Public diplomacy, soft power and sociological globalism: where they integrate with public relations.

While in Lisbon last week I met Gregory Payne, with whom I had the privilege to share the panel at the conference.

Gregory teaches Organizational and Political Communication at Boston’s Emerson College.
An articulate thinker and a truly excellent class/conference motivator, I watched him very carefully as he lectured, and really learned a lot.
In any case, during our conversation based on the new challenges facing the concept and the practice of public diplomacy, he mentioned a recent paper by Elizabeth Toth (University of Maryland) and Seong-Hun Yun /Kansas State University) titled: Future Sociological Public Diplomacy and the Role of Public Relations: evolution of public diplomacy.
He was kind enough to hand me a copy to read and –wow!- what a stimulating paper this is.
I will be meeting Elizabeth in Bled next week, so I will ask her permission to link to her paper from this blog. It is really worth it!
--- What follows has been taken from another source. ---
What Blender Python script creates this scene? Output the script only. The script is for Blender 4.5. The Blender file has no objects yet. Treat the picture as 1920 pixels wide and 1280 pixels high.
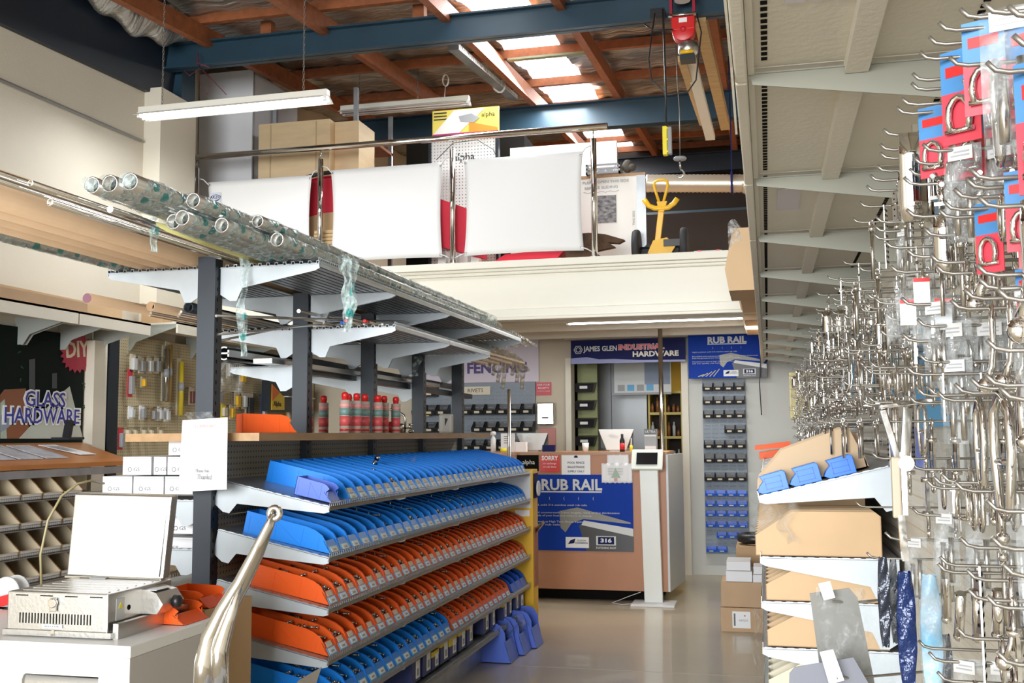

In short (and I hope I am not misunderstanding her thoughts) Elizabeth introduces us to three different public diplomacy approaches:
°that of realism;
°that of international liberalism; and
°that of sociological globalism.
The recent advent of the latter approach, according to the author, and principally because of migration, will be the future of public diplomacy.

Lets take a bird’s eye glance at threes three concepts:

°realist public diplomacy is based on two assumptions: the State is the most important actor; and power politics as well national security are its paramount concerns. Foreign publics thus become a conduit to change the policies of their respective governments;

°the international liberalism concept considers the State only as one important actor in world politics but on the decline, as complex communication with foreign citizens and other non-state global entities such as NGO’s grow in relevance, while the crude projection of military force has become diluted as soft power (i.e. the ability for a country to get what it wants through attraction rather than coercion) tends to take its place in world politics.
For liberalists, the role of public diplomacy is to create attraction for a country’s culture (values), ideals (political, economic, social systems) and policies to build an enabling environment for national interests;

°today, a growing trend of liberalist thinking rationalizes sociological globalism which is attracting strong attention.
Migrants are a powerful agent of inter country and intercultural communication which is no longer a simple one-way transmission of their cultures through mediated communication, but turns into a direct interaction and negotiation between cultures.
There are four major drivers of current human mobility:
°widening income disparities;
°exacerbating labor shortage in difficult, dirty and dangerous industries;
°accelerating aging population of the north and high income southern countries;
°easy migration, due to reduced costs in transportation and communications.

A country’s soft power resources are nakedly exposed to migrants’ living experiences …thus migration, more than any other, can be the most conducive or destructive channel of communication.
Therefore a new meaning for public diplomacy is emerging, and its traditional ‘outward’ orientation will need to include an ‘inward’ orientation thus integrating domestic public diplomacy as part of public affairs.
One implication is that governments will communicate with these foreign publics as an end communicator and no longer only as a conduit.
In such process, the convergence between public diplomacy and public relations will increase, as both communication practices share the same operational environment.

Sociological globalism drive governments into more introspection, pushing them not to rely on image management but to build the substances of soft power.
Relationship building will be much less based on showcasing and proliferating one’s own culture, values and ideas, and much more focussed on the creation of substantial and practical channels and linkages among people.

I believe this is a very stimulating approach and seems to be close to what I had tried to argue in a recent post on this blog when I elaborated on the concept of an immaterial public relations infrastructure of a country.
Would you care to comment, elaborate and offer you insights? As I am sure you will agree that there are many opportunities for our profession within this framework.